Achieving Net-Zero? No – But We Can Minimize the Damage
- Matthias Haymoz

- Jan 14
- 2 min read
Datacenters are complex, industrial infrastructures with substantial environmental footprints. And as digital demand continues to explode, so too will their energy consumption. The challenge ahead is not to eliminate this footprint; the focus must be on minimizing the damage: improving efficiency and reducing emissions wherever possible.
An article ahead of our participation at Data Centre Expo in London this February.

Digital infrastructure is the nervous system of the modern economy. From banking and healthcare to AI and streaming, the cloud underpins nearly every aspect of our lives. But behind this abstraction lies a physical reality: racks of servers consuming electricity, cooled by energy-hungry systems, powered by grids that – even in 2026 – are still largely fossil-fueled on a global scale.
And global data traffic continues to grow exponentially. This acceleration is not random. It’s the direct result of three converging forces:
Global digitalization continues to push data processing deeper into daily life – from industrial automation to e-commerce, banking, entertainment, and public services.
The end of Moore’s Law means compute efficiency is no longer doubling every 18-24 months, so more hardware is needed to deliver the same performance gains.
The rise of AI, particularly large-scale model training and inference, introduced entirely new workloads with massive energy footprints.
Even under optimistic scenarios, digital infrastructure will remain one of the fastest-growing sectors in terms of energy consumption. And because electricity always comes with a carbon cost – even in low-carbon grids – datacenters will continue to be significant contributors to global emissions unless efficiency is radically improved.
Join SDEA in London
SDEA is partnering with TechEx Events for the upcoming Data Centre Expo in London. Find us on stage at the panel discussion:
"Achieving Net-Zero: Optimising
Energy Efficiency for Green Data Centres"
February 4, 2026 | 14:40-15:10
Most datacenter efficiency metrics focus on the building: cooling, power distribution, electrical losses. These were easier to track but increasingly misrepresent reality. The best example is Power Usage Effectiveness (PUE). PUE has dominated for two decades. It compares total facility power to IT equipment power, with lower PUE suggesting less waste on overhead.

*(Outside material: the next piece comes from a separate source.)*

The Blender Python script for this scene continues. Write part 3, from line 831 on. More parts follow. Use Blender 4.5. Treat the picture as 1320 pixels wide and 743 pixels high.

However, PUE has major blind spots. It reveals nothing about what IT systems actually do. Datacenters with idle servers achieve world-class PUE while consuming energy without delivering value. PUE also ignores electricity sources – coal-powered and renewable-powered facilities can have identical PUE despite vastly different climate impacts. Low PUE can mask high inefficiency and emissions.
Our metrics need to expand beyond the building to include how IT systems are used and where energy comes from for an accurate picture of datacenter sustainability.